• Data extract:

----------------------------------------

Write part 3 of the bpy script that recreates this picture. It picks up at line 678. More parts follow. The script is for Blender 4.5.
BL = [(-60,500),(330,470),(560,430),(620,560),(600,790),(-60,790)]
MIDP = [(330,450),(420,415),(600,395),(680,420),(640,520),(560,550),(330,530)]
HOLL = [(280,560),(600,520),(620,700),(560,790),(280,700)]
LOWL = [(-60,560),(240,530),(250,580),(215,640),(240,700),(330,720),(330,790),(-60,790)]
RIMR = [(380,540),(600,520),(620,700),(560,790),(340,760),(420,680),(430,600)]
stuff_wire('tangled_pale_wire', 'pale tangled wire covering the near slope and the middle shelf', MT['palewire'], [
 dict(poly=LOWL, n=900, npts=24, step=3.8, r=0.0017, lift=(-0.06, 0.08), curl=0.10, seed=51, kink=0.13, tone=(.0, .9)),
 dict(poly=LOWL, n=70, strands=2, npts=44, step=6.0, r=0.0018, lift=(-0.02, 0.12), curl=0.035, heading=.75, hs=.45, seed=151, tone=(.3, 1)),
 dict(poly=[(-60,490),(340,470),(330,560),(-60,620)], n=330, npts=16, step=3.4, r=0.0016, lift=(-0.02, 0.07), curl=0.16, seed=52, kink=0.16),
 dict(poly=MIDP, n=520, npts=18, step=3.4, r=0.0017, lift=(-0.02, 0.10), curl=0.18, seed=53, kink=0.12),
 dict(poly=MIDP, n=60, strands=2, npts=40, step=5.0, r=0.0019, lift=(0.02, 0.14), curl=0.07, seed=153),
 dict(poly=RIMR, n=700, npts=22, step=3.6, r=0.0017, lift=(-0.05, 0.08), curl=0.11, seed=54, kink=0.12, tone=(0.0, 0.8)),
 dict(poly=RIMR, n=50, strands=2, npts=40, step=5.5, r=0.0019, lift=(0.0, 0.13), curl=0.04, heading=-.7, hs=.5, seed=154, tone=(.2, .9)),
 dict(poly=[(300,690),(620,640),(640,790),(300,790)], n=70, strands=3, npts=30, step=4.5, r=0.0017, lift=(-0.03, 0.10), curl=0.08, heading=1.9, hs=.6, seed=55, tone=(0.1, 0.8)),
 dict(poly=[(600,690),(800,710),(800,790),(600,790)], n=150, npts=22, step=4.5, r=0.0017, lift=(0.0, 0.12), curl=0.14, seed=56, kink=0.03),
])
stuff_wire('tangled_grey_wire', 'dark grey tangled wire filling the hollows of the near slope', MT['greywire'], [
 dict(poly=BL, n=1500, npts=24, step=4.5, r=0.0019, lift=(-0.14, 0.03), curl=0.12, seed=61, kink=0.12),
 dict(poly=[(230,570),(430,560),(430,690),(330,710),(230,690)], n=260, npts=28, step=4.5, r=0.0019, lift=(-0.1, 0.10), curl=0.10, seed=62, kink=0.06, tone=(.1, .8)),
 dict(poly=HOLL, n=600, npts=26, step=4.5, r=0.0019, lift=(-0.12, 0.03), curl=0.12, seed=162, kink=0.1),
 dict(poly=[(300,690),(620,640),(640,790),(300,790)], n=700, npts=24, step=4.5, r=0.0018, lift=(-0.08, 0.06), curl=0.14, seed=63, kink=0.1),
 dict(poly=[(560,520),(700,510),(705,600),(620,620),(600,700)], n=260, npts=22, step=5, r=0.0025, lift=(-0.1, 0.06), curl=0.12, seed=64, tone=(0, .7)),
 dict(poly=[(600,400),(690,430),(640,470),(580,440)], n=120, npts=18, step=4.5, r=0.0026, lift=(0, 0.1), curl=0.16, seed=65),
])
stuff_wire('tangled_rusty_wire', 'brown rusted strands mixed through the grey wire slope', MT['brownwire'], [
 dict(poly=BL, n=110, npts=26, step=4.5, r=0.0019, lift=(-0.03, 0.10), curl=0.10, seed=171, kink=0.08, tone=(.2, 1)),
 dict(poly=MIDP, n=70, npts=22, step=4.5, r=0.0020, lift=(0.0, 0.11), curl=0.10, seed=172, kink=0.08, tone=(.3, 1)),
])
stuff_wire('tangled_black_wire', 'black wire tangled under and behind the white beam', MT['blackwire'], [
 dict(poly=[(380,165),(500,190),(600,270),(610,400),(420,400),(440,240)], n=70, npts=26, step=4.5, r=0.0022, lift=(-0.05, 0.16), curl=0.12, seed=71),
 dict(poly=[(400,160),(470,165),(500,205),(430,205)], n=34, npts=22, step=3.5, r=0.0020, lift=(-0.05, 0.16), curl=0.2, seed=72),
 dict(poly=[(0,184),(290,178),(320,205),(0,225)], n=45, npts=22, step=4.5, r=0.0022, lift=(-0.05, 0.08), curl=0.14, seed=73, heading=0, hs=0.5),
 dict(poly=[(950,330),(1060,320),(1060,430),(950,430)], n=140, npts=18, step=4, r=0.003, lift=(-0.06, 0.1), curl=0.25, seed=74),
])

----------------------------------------

• Task objective: Reproduce the material above, every line of it, exactly.

• Task output:
Write part 3 of the bpy script that recreates this picture. It picks up at line 678. More parts follow. The script is for Blender 4.5.
BL = [(-60,500),(330,470),(560,430),(620,560),(600,790),(-60,790)]
MIDP = [(330,450),(420,415),(600,395),(680,420),(640,520),(560,550),(330,530)]
HOLL = [(280,560),(600,520),(620,700),(560,790),(280,700)]
LOWL = [(-60,560),(240,530),(250,580),(215,640),(240,700),(330,720),(330,790),(-60,790)]
RIMR = [(380,540),(600,520),(620,700),(560,790),(340,760),(420,680),(430,600)]
stuff_wire('tangled_pale_wire', 'pale tangled wire covering the near slope and the middle shelf', MT['palewire'], [
 dict(poly=LOWL, n=900, npts=24, step=3.8, r=0.0017, lift=(-0.06, 0.08), curl=0.10, seed=51, kink=0.13, tone=(.0, .9)),
 dict(poly=LOWL, n=70, strands=2, npts=44, step=6.0, r=0.0018, lift=(-0.02, 0.12), curl=0.035, heading=.75, hs=.45, seed=151, tone=(.3, 1)),
 dict(poly=[(-60,490),(340,470),(330,560),(-60,620)], n=330, npts=16, step=3.4, r=0.0016, lift=(-0.02, 0.07), curl=0.16, seed=52, kink=0.16),
 dict(poly=MIDP, n=520, npts=18, step=3.4, r=0.0017, lift=(-0.02, 0.10), curl=0.18, seed=53, kink=0.12),
 dict(poly=MIDP, n=60, strands=2, npts=40, step=5.0, r=0.0019, lift=(0.02, 0.14), curl=0.07, seed=153),
 dict(poly=RIMR, n=700, npts=22, step=3.6, r=0.0017, lift=(-0.05, 0.08), curl=0.11, seed=54, kink=0.12, tone=(0.0, 0.8)),
 dict(poly=RIMR, n=50, strands=2, npts=40, step=5.5, r=0.0019, lift=(0.0, 0.13), curl=0.04, heading=-.7, hs=.5, seed=154, tone=(.2, .9)),
 dict(poly=[(300,690),(620,640),(640,790),(300,790)], n=70, strands=3, npts=30, step=4.5, r=0.0017, lift=(-0.03, 0.10), curl=0.08, heading=1.9, hs=.6, seed=55, tone=(0.1, 0.8)),
 dict(poly=[(600,690),(800,710),(800,790),(600,790)], n=150, npts=22, step=4.5, r=0.0017, lift=(0.0, 0.12), curl=0.14, seed=56, kink=0.03),
])
stuff_wire('tangled_grey_wire', 'dark grey tangled wire filling the hollows of the near slope', MT['greywire'], [
 dict(poly=BL, n=1500, npts=24, step=4.5, r=0.0019, lift=(-0.14, 0.03), curl=0.12, seed=61, kink=0.12),
 dict(poly=[(230,570),(430,560),(430,690),(330,710),(230,690)], n=260, npts=28, step=4.5, r=0.0019, lift=(-0.1, 0.10), curl=0.10, seed=62, kink=0.06, tone=(.1, .8)),
 dict(poly=HOLL, n=600, npts=26, step=4.5, r=0.0019, lift=(-0.12, 0.03), curl=0.12, seed=162, kink=0.1),
 dict(poly=[(300,690),(620,640),(640,790),(300,790)], n=700, npts=24, step=4.5, r=0.0018, lift=(-0.08, 0.06), curl=0.14, seed=63, kink=0.1),
 dict(poly=[(560,520),(700,510),(705,600),(620,620),(600,700)], n=260, npts=22, step=5, r=0.0025, lift=(-0.1, 0.06), curl=0.12, seed=64, tone=(0, .7)),
 dict(poly=[(600,400),(690,430),(640,470),(580,440)], n=120, npts=18, step=4.5, r=0.0026, lift=(0, 0.1), curl=0.16, seed=65),
])
stuff_wire('tangled_rusty_wire', 'brown rusted strands mixed through the grey wire slope', MT['brownwire'], [
 dict(poly=BL, n=110, npts=26, step=4.5, r=0.0019, lift=(-0.03, 0.10), curl=0.10, seed=171, kink=0.08, tone=(.2, 1)),
 dict(poly=MIDP, n=70, npts=22, step=4.5, r=0.0020, lift=(0.0, 0.11), curl=0.10, seed=172, kink=0.08, tone=(.3, 1)),
])
stuff_wire('tangled_black_wire', 'black wire tangled under and behind the white beam', MT['blackwire'], [
 dict(poly=[(380,165),(500,190),(600,270),(610,400),(420,400),(440,240)], n=70, npts=26, step=4.5, r=0.0022, lift=(-0.05, 0.16), curl=0.12, seed=71),
 dict(poly=[(400,160),(470,165),(500,205),(430,205)], n=34, npts=22, step=3.5, r=0.0020, lift=(-0.05, 0.16), curl=0.2, seed=72),
 dict(poly=[(0,184),(290,178),(320,205),(0,225)], n=45, npts=22, step=4.5, r=0.0022, lift=(-0.05, 0.08), curl=0.14, seed=73, heading=0, hs=0.5),
 dict(poly=[(950,330),(1060,320),(1060,430),(950,430)], n=140, npts=18, step=4, r=0.003, lift=(-0.06, 0.1), curl=0.25, seed=74),
])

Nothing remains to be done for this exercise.